start

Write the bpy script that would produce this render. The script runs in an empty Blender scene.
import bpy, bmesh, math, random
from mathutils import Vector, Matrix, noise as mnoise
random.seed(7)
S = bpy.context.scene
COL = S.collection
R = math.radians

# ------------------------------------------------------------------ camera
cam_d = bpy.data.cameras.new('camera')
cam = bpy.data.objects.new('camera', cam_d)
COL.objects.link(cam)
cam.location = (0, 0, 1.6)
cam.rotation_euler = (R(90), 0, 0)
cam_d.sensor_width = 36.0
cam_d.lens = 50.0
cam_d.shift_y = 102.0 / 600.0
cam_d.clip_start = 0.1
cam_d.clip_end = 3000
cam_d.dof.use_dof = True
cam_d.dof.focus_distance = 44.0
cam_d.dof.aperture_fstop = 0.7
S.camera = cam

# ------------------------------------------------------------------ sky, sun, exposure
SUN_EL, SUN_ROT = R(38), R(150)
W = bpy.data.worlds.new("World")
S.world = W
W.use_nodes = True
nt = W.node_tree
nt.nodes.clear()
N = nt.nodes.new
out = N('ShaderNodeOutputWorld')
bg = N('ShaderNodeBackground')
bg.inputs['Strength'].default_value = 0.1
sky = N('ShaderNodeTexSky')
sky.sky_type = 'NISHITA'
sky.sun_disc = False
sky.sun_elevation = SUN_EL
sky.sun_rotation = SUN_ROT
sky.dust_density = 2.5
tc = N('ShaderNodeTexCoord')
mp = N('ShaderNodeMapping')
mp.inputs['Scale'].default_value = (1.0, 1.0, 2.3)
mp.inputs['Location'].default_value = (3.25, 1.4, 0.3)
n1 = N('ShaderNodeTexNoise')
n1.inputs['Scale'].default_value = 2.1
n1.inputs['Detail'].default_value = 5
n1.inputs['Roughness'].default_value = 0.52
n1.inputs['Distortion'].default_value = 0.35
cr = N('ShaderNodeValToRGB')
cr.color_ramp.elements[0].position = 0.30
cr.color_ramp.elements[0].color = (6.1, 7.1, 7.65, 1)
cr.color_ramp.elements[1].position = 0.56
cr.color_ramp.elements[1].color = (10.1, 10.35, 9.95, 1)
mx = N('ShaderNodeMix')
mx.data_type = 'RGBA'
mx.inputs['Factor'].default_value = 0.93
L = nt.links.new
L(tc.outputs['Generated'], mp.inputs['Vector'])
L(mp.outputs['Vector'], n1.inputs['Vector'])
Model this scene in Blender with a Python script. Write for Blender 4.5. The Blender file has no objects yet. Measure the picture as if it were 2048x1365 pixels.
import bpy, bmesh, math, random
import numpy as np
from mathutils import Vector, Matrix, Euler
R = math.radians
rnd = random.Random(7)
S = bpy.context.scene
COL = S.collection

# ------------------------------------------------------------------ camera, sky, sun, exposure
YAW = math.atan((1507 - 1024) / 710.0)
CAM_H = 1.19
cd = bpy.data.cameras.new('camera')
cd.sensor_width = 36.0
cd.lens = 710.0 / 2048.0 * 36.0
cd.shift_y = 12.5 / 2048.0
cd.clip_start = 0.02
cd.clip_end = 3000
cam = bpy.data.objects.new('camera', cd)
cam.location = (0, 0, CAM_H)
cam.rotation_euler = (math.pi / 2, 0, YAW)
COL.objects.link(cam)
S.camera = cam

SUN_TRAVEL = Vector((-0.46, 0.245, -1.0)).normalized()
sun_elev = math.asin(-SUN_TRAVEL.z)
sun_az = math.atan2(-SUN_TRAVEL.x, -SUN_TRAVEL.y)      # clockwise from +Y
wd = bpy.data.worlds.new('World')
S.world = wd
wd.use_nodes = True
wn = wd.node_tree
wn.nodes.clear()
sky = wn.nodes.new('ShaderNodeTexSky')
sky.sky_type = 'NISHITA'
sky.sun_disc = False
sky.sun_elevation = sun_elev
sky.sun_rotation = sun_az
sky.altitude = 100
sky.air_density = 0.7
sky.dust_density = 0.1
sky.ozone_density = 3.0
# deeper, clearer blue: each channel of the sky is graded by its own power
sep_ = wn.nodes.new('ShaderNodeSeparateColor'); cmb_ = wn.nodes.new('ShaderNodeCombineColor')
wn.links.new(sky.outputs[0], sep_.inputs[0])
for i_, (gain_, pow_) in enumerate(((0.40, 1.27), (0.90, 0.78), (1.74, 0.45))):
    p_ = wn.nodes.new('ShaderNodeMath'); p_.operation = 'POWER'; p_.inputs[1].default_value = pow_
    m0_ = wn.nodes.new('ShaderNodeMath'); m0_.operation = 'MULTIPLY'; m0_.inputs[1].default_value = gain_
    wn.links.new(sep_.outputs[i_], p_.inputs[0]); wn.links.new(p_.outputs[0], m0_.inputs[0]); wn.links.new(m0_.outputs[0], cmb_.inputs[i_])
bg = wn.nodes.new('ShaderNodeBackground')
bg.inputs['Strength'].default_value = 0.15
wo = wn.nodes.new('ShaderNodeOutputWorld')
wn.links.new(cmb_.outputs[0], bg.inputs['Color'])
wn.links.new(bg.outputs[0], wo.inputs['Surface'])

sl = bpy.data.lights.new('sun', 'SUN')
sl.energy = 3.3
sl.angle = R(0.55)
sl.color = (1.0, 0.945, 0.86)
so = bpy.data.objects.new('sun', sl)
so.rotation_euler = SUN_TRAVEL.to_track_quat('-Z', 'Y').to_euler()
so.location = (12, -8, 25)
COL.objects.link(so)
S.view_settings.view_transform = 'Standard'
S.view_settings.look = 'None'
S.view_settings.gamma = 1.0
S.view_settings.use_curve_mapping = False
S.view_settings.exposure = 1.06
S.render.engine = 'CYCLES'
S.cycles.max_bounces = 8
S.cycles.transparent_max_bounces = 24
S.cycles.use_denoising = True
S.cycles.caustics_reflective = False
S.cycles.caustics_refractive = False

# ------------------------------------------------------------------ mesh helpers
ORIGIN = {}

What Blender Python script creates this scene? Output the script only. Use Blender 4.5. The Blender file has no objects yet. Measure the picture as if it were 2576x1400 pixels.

end

REQUEST → Restate all of the entries exactly, please.

TASK ANSWER →
Write the bpy script that would produce this render. The script runs in an empty Blender scene.
import bpy, bmesh, math, random
from mathutils import Vector, Matrix, noise as mnoise
random.seed(7)
S = bpy.context.scene
COL = S.collection
R = math.radians

# ------------------------------------------------------------------ camera
cam_d = bpy.data.cameras.new('camera')
cam = bpy.data.objects.new('camera', cam_d)
COL.objects.link(cam)
cam.location = (0, 0, 1.6)
cam.rotation_euler = (R(90), 0, 0)
cam_d.sensor_width = 36.0
cam_d.lens = 50.0
cam_d.shift_y = 102.0 / 600.0
cam_d.clip_start = 0.1
cam_d.clip_end = 3000
cam_d.dof.use_dof = True
cam_d.dof.focus_distance = 44.0
cam_d.dof.aperture_fstop = 0.7
S.camera = cam

# ------------------------------------------------------------------ sky, sun, exposure
SUN_EL, SUN_ROT = R(38), R(150)
W = bpy.data.worlds.new("World")
S.world = W
W.use_nodes = True
nt = W.node_tree
nt.nodes.clear()
N = nt.nodes.new
out = N('ShaderNodeOutputWorld')
bg = N('ShaderNodeBackground')
bg.inputs['Strength'].default_value = 0.1
sky = N('ShaderNodeTexSky')
sky.sky_type = 'NISHITA'
sky.sun_disc = False
sky.sun_elevation = SUN_EL
sky.sun_rotation = SUN_ROT
sky.dust_density = 2.5
tc = N('ShaderNodeTexCoord')
mp = N('ShaderNodeMapping')
mp.inputs['Scale'].default_value = (1.0, 1.0, 2.3)
mp.inputs['Location'].default_value = (3.25, 1.4, 0.3)
n1 = N('ShaderNodeTexNoise')
n1.inputs['Scale'].default_value = 2.1
n1.inputs['Detail'].default_value = 5
n1.inputs['Roughness'].default_value = 0.52
n1.inputs['Distortion'].default_value = 0.35
cr = N('ShaderNodeValToRGB')
cr.color_ramp.elements[0].position = 0.30
cr.color_ramp.elements[0].color = (6.1, 7.1, 7.65, 1)
cr.color_ramp.elements[1].position = 0.56
cr.color_ramp.elements[1].color = (10.1, 10.35, 9.95, 1)
mx = N('ShaderNodeMix')
mx.data_type = 'RGBA'
mx.inputs['Factor'].default_value = 0.93
L = nt.links.new
L(tc.outputs['Generated'], mp.inputs['Vector'])
L(mp.outputs['Vector'], n1.inputs['Vector'])
Model this scene in Blender with a Python script. Write for Blender 4.5. The Blender file has no objects yet. Measure the picture as if it were 2048x1365 pixels.
import bpy, bmesh, math, random
import numpy as np
from mathutils import Vector, Matrix, Euler
R = math.radians
rnd = random.Random(7)
S = bpy.context.scene
COL = S.collection

# ------------------------------------------------------------------ camera, sky, sun, exposure
YAW = math.atan((1507 - 1024) / 710.0)
CAM_H = 1.19
cd = bpy.data.cameras.new('camera')
cd.sensor_width = 36.0
cd.lens = 710.0 / 2048.0 * 36.0
cd.shift_y = 12.5 / 2048.0
cd.clip_start = 0.02
cd.clip_end = 3000
cam = bpy.data.objects.new('camera', cd)
cam.location = (0, 0, CAM_H)
cam.rotation_euler = (math.pi / 2, 0, YAW)
COL.objects.link(cam)
S.camera = cam

SUN_TRAVEL = Vector((-0.46, 0.245, -1.0)).normalized()
sun_elev = math.asin(-SUN_TRAVEL.z)
sun_az = math.atan2(-SUN_TRAVEL.x, -SUN_TRAVEL.y)      # clockwise from +Y
wd = bpy.data.worlds.new('World')
S.world = wd
wd.use_nodes = True
wn = wd.node_tree
wn.nodes.clear()
sky = wn.nodes.new('ShaderNodeTexSky')
sky.sky_type = 'NISHITA'
sky.sun_disc = False
sky.sun_elevation = sun_elev
sky.sun_rotation = sun_az
sky.altitude = 100
sky.air_density = 0.7
sky.dust_density = 0.1
sky.ozone_density = 3.0
# deeper, clearer blue: each channel of the sky is graded by its own power
sep_ = wn.nodes.new('ShaderNodeSeparateColor'); cmb_ = wn.nodes.new('ShaderNodeCombineColor')
wn.links.new(sky.outputs[0], sep_.inputs[0])
for i_, (gain_, pow_) in enumerate(((0.40, 1.27), (0.90, 0.78), (1.74, 0.45))):
    p_ = wn.nodes.new('ShaderNodeMath'); p_.operation = 'POWER'; p_.inputs[1].default_value = pow_
    m0_ = wn.nodes.new('ShaderNodeMath'); m0_.operation = 'MULTIPLY'; m0_.inputs[1].default_value = gain_
    wn.links.new(sep_.outputs[i_], p_.inputs[0]); wn.links.new(p_.outputs[0], m0_.inputs[0]); wn.links.new(m0_.outputs[0], cmb_.inputs[i_])
bg = wn.nodes.new('ShaderNodeBackground')
bg.inputs['Strength'].default_value = 0.15
wo = wn.nodes.new('ShaderNodeOutputWorld')
wn.links.new(cmb_.outputs[0], bg.inputs['Color'])
wn.links.new(bg.outputs[0], wo.inputs['Surface'])

sl = bpy.data.lights.new('sun', 'SUN')
sl.energy = 3.3
sl.angle = R(0.55)
sl.color = (1.0, 0.945, 0.86)
so = bpy.data.objects.new('sun', sl)
so.rotation_euler = SUN_TRAVEL.to_track_quat('-Z', 'Y').to_euler()
so.location = (12, -8, 25)
COL.objects.link(so)
S.view_settings.view_transform = 'Standard'
S.view_settings.look = 'None'
S.view_settings.gamma = 1.0
S.view_settings.use_curve_mapping = False
S.view_settings.exposure = 1.06
S.render.engine = 'CYCLES'
S.cycles.max_bounces = 8
S.cycles.transparent_max_bounces = 24
S.cycles.use_denoising = True
S.cycles.caustics_reflective = False
S.cycles.caustics_refractive = False

# ------------------------------------------------------------------ mesh helpers
ORIGIN = {}

What Blender Python script creates this scene? Output the script only. Use Blender 4.5. The Blender file has no objects yet. Measure the picture as if it were 2576x1400 pixels.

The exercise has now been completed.